Lines containing the word "parts" should be extracted in full.

— start of Provided material —

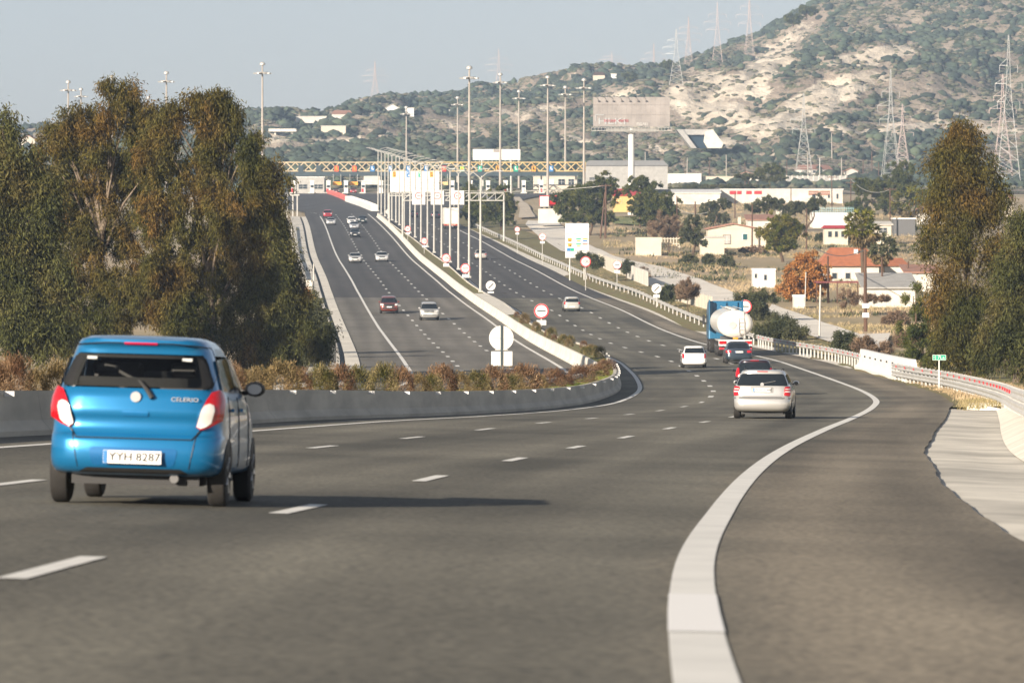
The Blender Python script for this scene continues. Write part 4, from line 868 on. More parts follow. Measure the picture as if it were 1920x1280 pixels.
def car(name, kind, loc, head, col, label, cat='car', sc=1.0, sz=1.0, fine=0, hollow=False, rear=None, front=None, roll=0, metal=.35, bumper=None, pitch=None, group=None, width=1.0):
    B = Body(kind, sc, sz); T = B.T; L = B.L
    t = empty(name, loc, 0, label, cat, group); t['mid'] = L/2
    pm = paint(name.replace('_', ' ')+' paint', col, metal)
    B.shell(t, pm, hollow, 2 if fine else 1)
    Z = B.zs; z0, z1 = Z[T['w0']], Z[T['w1']]; gl = M['glass']
    R = lambda x, z, o: B.rear(x, z, o); Fr = lambda x, z, o: B.front(x, z, o)
    hb0, hb1 = B.at(z0)[0], B.at(z1)[0]
    if hollow:
        gm = bpy.data.materials.new('see through glass'); gm.use_nodes = True; n = gm.node_tree.nodes; l = gm.node_tree.links; n.remove(n['Principled BSDF'])
        a = n.new('ShaderNodeBsdfTransparent'); a.inputs[0].default_value = (.93, .94, .91, 1); g = n.new('ShaderNodeBsdfGlossy'); g.inputs['Roughness'].default_value = .03; fr = n.new('ShaderNodeFresnel'); fr.inputs[0].default_value = 1.5; mx = n.new('ShaderNodeMixShader')
        l.new(fr.outputs[0], mx.inputs[0]); l.new(a.outputs[0], mx.inputs[1]); l.new(g.outputs[0], mx.inputs[2]); l.new(mx.outputs[0], n['Material Output'].inputs[0]); gl = gm
    rw = (rear or {}).get('win', (.90, .90)); wz0 = z0+(rear or {}).get('wz0', .0); wz1 = z1-.01
    pr = [(-hb0*rw[0], wz0), (hb0*rw[0], wz0), (hb1*rw[1], wz1), (-hb1*rw[1], wz1)]
    o = panel(t, 'rear_window', gl, pr, R, .008, .006, .07, 9, 12)
    if hollow:   # black printed border round the glass
        mb = MB(); 
        for (za, zb, fa, fb) in ((wz0, wz0+.085, -1, 1), (wz1-.03, wz1, -1, 1), (wz0, wz1, -1, -.80), (wz0, wz1, .80, 1)):
            n0 = len(mb.v); nz_, nx_ = 6, 8; vs = []
            for j in range(nz_+1):
                z = za+(zb-za)*j/nz_; h = (hb0+(hb1-hb0)*(z-wz0)/(wz1-wz0))*.905
                cc = .97 if (z-wz0 < .02 or wz1-z < .02) else 1
                for i in range(nx_+1): vs.append(B.rear((fa+(fb-fa)*i/nx_)*h*cc, z, .004))
            mb.add(vs, [(j*(nx_+1)+i, j*(nx_+1)+i+1, (j+1)*(nx_+1)+i+1, (j+1)*(nx_+1)+i) for j in range(nz_) for i in range(nx_)])
        mb.build('window_border', M['black'], o, smooth=True)
    panel(t, 'windscreen', gl, [(-hb0*.93, z0+.01), (hb0*.93, z0+.01), (hb1*.92, z1-.01), (-hb1*.92, z1-.01)], Fr, .008, .012, .06, 7, 10)
    ra, rb = B.at(z0+.03)[1:], B.at(z1-.02)[1:]
    ym = (ra[0]+ra[1])/2
    for sg in (-1, 1):
        Sd = lambda y, z, o, sg=sg: B.side(sg, y, z, o); pil = .12
        y0a, y0b = ra[0]+.24, rb[0]+.22; y3a, y3b = ra[1]-.30, rb[1]-.12; m1 = L*.42
        panel(t, 'side_window', gl, [(y0a+.1, z0+.04), (m1-.05, z0+.03), (m1-.05, z1-.02), (y0b+.06, z1-.03)], Sd, .008, .012, .05, 6, 6)
        panel(t, 'side_window', gl, [(m1+.05, z0+.03), (y3a, z0+.02), (y3b, z1-.02), (m1+.05, z1-.02)], Sd, .008, .012, .05, 6, 6)
        for yw in T['wy']:
            r = T['wr']*1.16; pts = [(yw*sc+r*math.cos(a), T['wr']+r*math.sin(a)) for a in np.linspace(-.35, math.pi+.35, 14)]
            panel(t, 'wheel_arch', M['plastic'], [(y, max(z, Z[0]+.01)) for y, z in pts], Sd, .004, .008, 0, 8, 6)
        # door seams and handles
        if fine:
            for yy in (m1, L*.68, L*.2):
                pts = [B.side(sg, yy, z, .003) for z in np.linspace(Z[2], z0, 7)]
                MB().path([tuple(p) for p in pts], .006, 4).build('door_seam', M['black'], t)
            for yy in (m1+.18, L*.25): p = B.side(sg, yy, z0-.12, .02); MB().box(p, (.03, .16, .03)).build('door_handle', pm, t)
        # mirrors
        mz = z0+.03; p = B.side(sg, y3a-.02, mz, 0)
        mb = MB(); q = p+Vector((sg*.11, 0, .05)); mb.lathe([(.01, -.07), (.07, -.06), (.09, 0), (.085, .05), (.05, .075)], (0, 0, 0), 12, 'y')
        o = mb.build('mirror', M['plastic'] if fine == 2 else pm, t, smooth=True); o.location = q; o.scale = (1.1, 1, .8)
        MB().tube(tuple(p-q), (0, 0, -.03), .03, .025, 6).build('stalk', M['plastic'], o)
        MB().disc((0, 0, 0), .062, -.078, -.07, 14).build('mirror_glass', M['rim'] if fine == 2 else M['glass'], o)
        for yw in T['wy']: wheel(t, sg*(T['W']/2-T['wt']/2-.005), yw*sc, T['wr'], T['wt'], sg, fine)
    MB().box((0, L/2, Z[0]+.0), (T['W']*.72, L*.86, .17)).tube((0-.3, .3, Z[0]-.0), (-.3, 1.2, Z[0]), .06).build('underbody', M['plastic'], t)
    if bumper: panel(t, 'bumper', bumper[0], [(-T['W']*.49, bumper[1]), (T['W']*.49, bumper[1]), (T['W']*.49, bumper[2]), (-T['W']*.49, bumper[2])], R, .012, .02, .02, 5, 14)
    # rear and front fittings: dict name -> list of (material, poly, r)
    for fn, lst in ((R, (rear or {}).get('parts', [])), (Fr, (front or {}).get('parts', []))):
        for (nm_, mt_, poly, r, off, mir) in lst:
            for sg in ((1, -1) if mir else (1,)):
                pp = [(sg*x, z) for x, z in poly]; pp = pp if sg > 0 else pp[::-1]
                panel(t, nm_, M[mt_] if isinstance(mt_, str) else mt_, pp, fn, off, .02, r, 6, 8)
    pl = (rear or {}).get('plate')
    if pl:
        z, txt, off = pl[:3]; y = B.rear(0, z, off).y
        o = MB().box((0, 0, 0), (.52, .014, .115), 0).build('number_plate', M['plate'], t); o.location = (pl[3] if len(pl) > 3 else 0, y-.012, z); o.rotation_euler.x = pl[4] if len(pl) > 4 else 0
        if txt: text_mesh(txt, .105, M['text'], o, (.02, -.011, 0), 'lettering', 1.05); MB().box((-.24, -.009, 0), (.035, .004, .11)).build('blue_band', M['signblue'], o)
    pf = (front or {}).get('plate')
    if pf: MB().box((0, L+.012, pf), (.5, .014, .11)).build('number_plate', M['plate'], t)
    t.location = loc; t.rotation_mode = 'ZYX' if 0 else 'XYZ'
    t.rotation_euler = (pitch or 0, roll, head)
    t.scale = (width, 1, 1)
    return t, B, pm
def tail(x0, x1, z0, z1): return [(x0, z0), (x1, z0), (x1, z1), (x0, z1)]
def on_road(u, v, rear_y=0, opp=False):
    """pose for a vehicle whose near bottom centre is seen at (u,v)"""
    ys = np.linspace(20, 1265, 8000); X = (u-960)*ys/F; z = zr(ys) if opp else zr(ys)+cs(ys)*(XR(ys)-X); vv = 400+F*(HC-z)/ys; i = np.where(vv <= v)[0][0]; return X[i], ys[i], float(z[i])
def heading(Y, lf): return math.atan2(-(lf(Y+4)-lf(Y-1)), 5)
def place(t_args, u, v, opp=False, dh=0, **kw):
    x, y, z = on_road(u, v, opp=opp); lf = (LCL if y < 900 else (lambda q: LCL(q))) if opp else XR
    h = heading(y, lf)+dh; pitch = math.atan2(zr(y+4)-zr(y), 4); cr = 0 if opp else cs(y)
    if opp: h += math.pi; pitch = -pitch
    kw.setdefault('pitch', pitch)
    return car(*t_args[:2], (x, y, z), h, *t_args[2:], roll=cr, **kw)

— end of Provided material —

» Exercise output
The Blender Python script for this scene continues. Write part 4, from line 868 on. More parts follow. Measure the picture as if it were 1920x1280 pixels.
    for fn, lst in ((R, (rear or {}).get('parts', [])), (Fr, (front or {}).get('parts', []))):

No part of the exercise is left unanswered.